Os pensadores críticos contemporâneos reconhecem certamente a existência da exploração económica. Mas eles consideram que se trata de um tipo de opressão entre outras, ao mesmo título que a dominação masculina ou o racismo. Para Zizek esta tese está errada. A exploração não é um tipo de opressão entre outras, mas a lógica de conjunto que subentende todas as outras. É por essa razão que o filósofo se mostra muito crítico para com o «multiculturalismo» envolvente, como testemunha o seu livro Plaidoyer en faveur de l’intolérance

S. Zizek retoma, por seu turno, o argumento marxista da «reificação», desenvolvidos nomeadamente por Lukacs no livro Histoire et conscience de classe (1923). Lukacs escreve : « […] a actividade do homem – numa economia mercantil consumada – objectiva-se em relação a ele,tornando-se numa mercadoria que está submetida à objectividade, estranha aos homens, às leis naturais, e realiza o seu movimento independentemente dos homens, qualquer que seja o bem destinado à satisfação das necessidades, convertidas em coisa mercantil». No capitalismo a actividade humana adquire o estatuto «coisa qualquer», isto é, o estatuto de uma mercadoria. O fetichismo da mercadoria contamina o conjunto das esferas de actividade e das acções humanas. Segundo S. Zizek, a consequência deste facto é liminar: « Luto, em suma, por um regresso ao primado da economia, não em detrimento das questões colocadas pelas formas pós-modernas de politização, mas precisamente a fim de criar as condições de uma mais efectiva realização das exigências feministas, ecologistas, e assim sucessivamente.»

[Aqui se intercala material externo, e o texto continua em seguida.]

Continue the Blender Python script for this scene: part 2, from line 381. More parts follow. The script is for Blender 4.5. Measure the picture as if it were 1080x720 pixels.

Não se trata de minimizar a importância das lutas feministas, ecologistas ou outras. A tese da determinação «em última instância» é apresentada, por vezes, pelos seus adversários como uma maneira de inferiorizar as outras formas de luta, o que para Zizek é falso. Simplesmente, na medida em que estas formas de opressão se revestem de uma conotação capitalistas, elas não podem estar dissociadas da luta geral contra a reificação. Esta luta constitui o pano de fundo sobre o qual se desenvolvem as outras lutas, razão pela qual é necessário considerá-la como central.

Zizek desenvolve uma crítica feroz das teorias do antipoder que proliferaram nos anos 1990 e 2000. Estas teorias defendem que a tomada de poder do Estado é não somente vã, até porque o poder está disseminado no conjunto do corpo social e não concentrado num ponto, mas ainda porque esse objectivo é portador de catástrofes. Elas retoma à sua maneira a argumentação antitotalitária dos «novos filósofos» que defendem que o estalinismo, longe de ser uma degenerescência, estava já presente nas origens da revolução russa, e até mesmo na revolução francesa.

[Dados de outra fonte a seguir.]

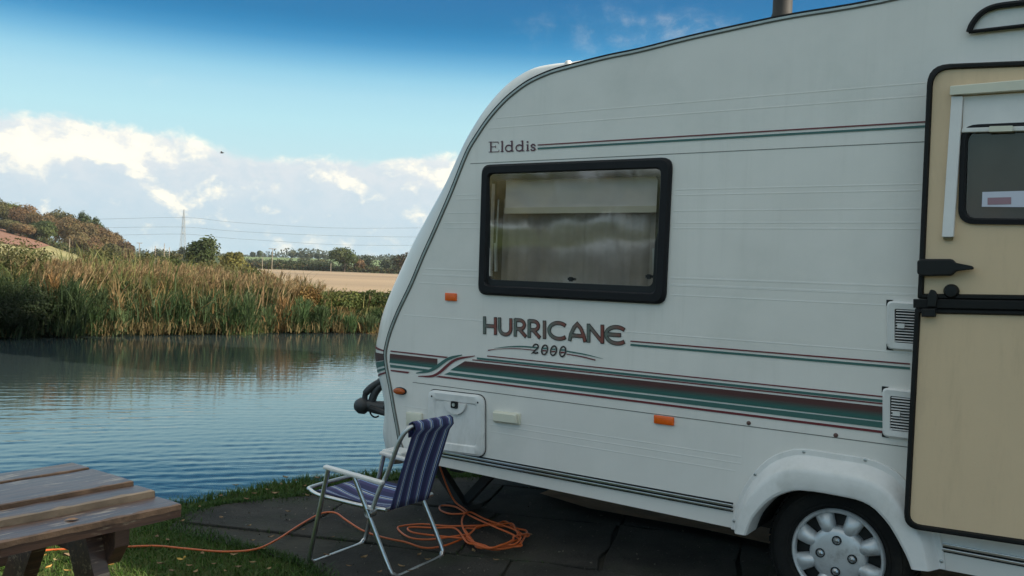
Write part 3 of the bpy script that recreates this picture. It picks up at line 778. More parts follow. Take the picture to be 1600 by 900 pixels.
def base_y(x): return 226+(x-160)*(80/990)
def top_y(x): return 112+(x-160)*(70/990)
dk = (0.03, 0.022, 0.02); gA = (0.125, 0.15, 0.13); gB = (0.22, 0.06, 0.045)
for ch, xa, xb in word:
    fm = bilin([cp(*z8(xa, base_y(xa))), cp(*z8(xb, base_y(xb))), cp(*z8(xb, top_y(xb))), cp(*z8(xa, top_y(xa)))])
    b = MB()
    for st in GL[ch]:
        stroke(b, st, 0.0200, lambda u: dk, -0.0032, fm)
    tb = lambda u: tuple(gA[j]*(1-min(1, max(0, (u-.1)/.8)))+gB[j]*min(1, max(0, (u-.1)/.8)) for j in range(3))
    for q_, st in enumerate(GL[ch]): stroke(b, st, 0.0135, tb, -0.0042-0.0002*q_, fm, cap=False)
    b.build('letter', M['letter'], caravan, local=True, fixn=False)
# digits 2000, slanted outline figures
def sl(u, v): return u+0.22*v
for ch, xa, xb, ya, yb in (('2', 500, 548, 365, 300), ('0', 562, 612, 374, 306), ('0', 624, 674, 380, 312), ('0', 688, 738, 388, 316)):
    c = [cp(*z8(xa-4, ya)), cp(*z8(xb-10, ya)), cp(*z8(xb-10, yb)), cp(*z8(xa-4, yb))]; f0 = bilin(c); fm = lambda u, v: f0(sl(u, v), v)
    b = MB()
    if ch == '2': pths = [[(.05, .72)]+arc(.48, .72, .42, .26, 170, -40)+[(.35, .22), (.02, .03), (.3, .1), (.6, .02), (1, .1)]]
    else: pths = [arc(.5, .5, .46, .48, 0, 360, 20)]
    for p in pths: stroke(b, p, 0.0075, lambda u: dk, -0.0044, fm)
    if ch == '0':
        for (va, vb, cc) in ((.34, .48, (0.16, .022, .028)), (.58, .72, (.035, .15, .14))):
            b.quad(fm(.2, va)+Vector((0, -.0040, 0)), fm(.8, va)+Vector((0, -.0040, 0)), fm(.8, vb)+Vector((0, -.0040, 0)), fm(.2, vb)+Vector((0, -.0040, 0)), cc)
    b.build('digit', M['letter'], caravan, local=True, fixn=False)
# serif maker's name
def z7(x, y_): return (720+x/3.214, 220+y_/3.214)
S = [  # letter, xa, xb, strokes (thick flag)
 ('E', 142, 195, [([(.2, 0), (.2, 1)], 1), ([(0, .02), (.95, .02)], 0), ([(0, .98), (.9, .98)], 0), ([(.2, .52), (.65, .52)], 0), ([(.95, .02), (.98, .2)], 0), ([(.9, .98), (.92, .8)], 0), ([(.65, .42), (.65, .62)], 0)]),
 ('l', 202, 217, [([(.5, 0), (.5, 1.05)], 1), ([(.0, .02), (1, .02)], 0), ([(.1, 1.0), (.5, 1.05)], 0)]),
 ('d', 224, 268, [([(.78, 0), (.78, 1.05)], 1), (arc(.42, .32, .38, .31, 0, 360, 16), .6), ([(.6, 1.0), (.78, 1.05)], 0), ([(.78, .02), (1, .03)], 0)]),
 ('d', 277, 321, [([(.78, 0), (.78, 1.05)], 1), (arc(.42, .32, .38, .31, 0, 360, 16), .6), ([(.6, 1.0), (.78, 1.05)], 0), ([(.78, .02), (1, .03)], 0)]),
 ('i', 329, 345, [([(.5, 0), (.5, .64)], 1), ([(.0, .02), (1, .02)], 0), ([(.1, .6), (.5, .64)], 0), ([(.5, .86), (.5, .96)], 1.3)]),
 ('s', 351, 378, [([(.85, .5), (.7, .62), (.4, .64), (.15, .54), (.2, .40), (.75, .26), (.88, .14), (.65, .02), (.3, .01), (.08, .14)], .7)]),
]
for ch, xa, xb, sts in S:
    fy = lambda x: 58-(x-142)*(9/236)
    ft = lambda x: 6-(x-142)*(5/236)
    fm = bilin([cp(*z7(xa, fy(xa))), cp(*z7(xb, fy(xb))), cp(*z7(xb, ft(xb))), cp(*z7(xa, ft(xa)))])
    b = MB()
    for q_, (p, th) in enumerate(sts): stroke(b, p, 0.0035+0.0055*th, lambda u: (0.10, 0.028, 0.045), -0.0032-0.0001*q_, fm)
    b.build('letter', M['letter'], caravan, local=True, fixn=False)

# ---- side window
def ring_loft(loops): # list of closed loops, same length
    b = MB(); n = len(loops[0]); k = 0
    for l in loops: b.v += [Vector(p) for p in l]
    for a in range(len(loops)-1):
        for j in range(n):
            j2 = (j+1) % n; b.face((a*n+j, a*n+j2, (a+1)*n+j2, (a+1)*n+j))
    return b
def off(l, y): return [Vector((p.x, y, p.z)) for p in l]
o0 = rrect(win, 0.05); o1 = rrect(inset(win, 0.012), 0.045); o2 = rrect(inset(win, 0.043), 0.03); o3 = rrect(inset(win, 0.049), 0.03)
window = ring_loft([off(o0, 0.002), off(o0, -0.012), off(o1, -0.026), off(o2, -0.026), off(o3, -0.016), off(o3, 0.06)]).build('side_window', M['frame'], caravan, smooth=35, local=True)
gl = MB(); gl.poly([Vector((p.x, 0.008-0.022*(p.z-wz0)/(wz1-wz0), p.z)) for p in rrect(inset(win, 0.047), 0.03)]); gl.build('pane', M['glass'], window, local=True)
gf = MB()
ii = inset(win, 0.070); ii[2] = ii[2]+Vector((0, 0, 0.008)); ii[3] = ii[3]+Vector((-0.012, 0, 0.008)); ii[0] = ii[0]+Vector((-0.012, 0, 0)); ii[0] = ii[0]-Vector((0, 0, 0.008)); ii[1] = ii[1]-Vector((0, 0, 0.008))
l0 = rrect(inset(win, 0.0485), 0.03); l1 = rrect(ii, 0.03)
ring_loft([off(l0, -0.004), off(l1, -0.001), off(l1, 0.03)]).build('inner_frame', M['black'], window, smooth=35, local=True)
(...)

Para Zizek os teóricos do antipoder teorizam a derrota da luta social por antecipação. Eles interiorizam-na e naturalizam-na a tal ponto que se tornam incapazes de imaginar outra coisa senão «zonas de autonomia temporária» situadas nas margens do do sistema. Daí que Zizek se volte contra a crítica ao centrismo estatal, cuja raiz remonta a Foucault, apelidando-a de «nova esquerda» e convida-a a reexaminar a sua concepção descentrada de poder à luz da concepção do poder e do Estado do marxismo clássico, principalmente, a de Lenine, tanto mais que Marx é reabilitado hoje em dia, depois de ter sido denegrido duarnte os anos de 1980 e 1990.


Para Zizek é para a figura de Lenine que a esquerda radical deve agora voltar-se. Ele escreve: « O que um verdadeiro leninista e um conservador têm em comum é o facto de ambos rejeitarem a irresponsabilidade da esquerda liberal, a qual defende grandes projectos de solidariedade de solidariedde e de liberdade, mas que logo se eclipsa quando se trata de pagar todas essas coisas no momento das decisões políticas concretas, por vezes cruéis.»


E a verdade é que na revolução russa, Lenine teve a coragem de assumir a direcção efectiva do Estado, e longe de se limitar a uma celebração romântica do acontecimento-revolução de Outubro, ele procurou transpor e concretizar as suas convicções numa ordem social e política duradoura. É o que o aproxima da figura de São Paulo que procurou perseverar o acontecimento-Cristo ao longo do tempo através da fundação da Igreja. A esta transposição do acontecimento para uma ordem duradoura, Zizek designa o fenómeno com uma fórmula provocadora - «o bom terror». Aos seus olhos, qualquer acontecimento autêntico tem algo de característico que é o seu custo.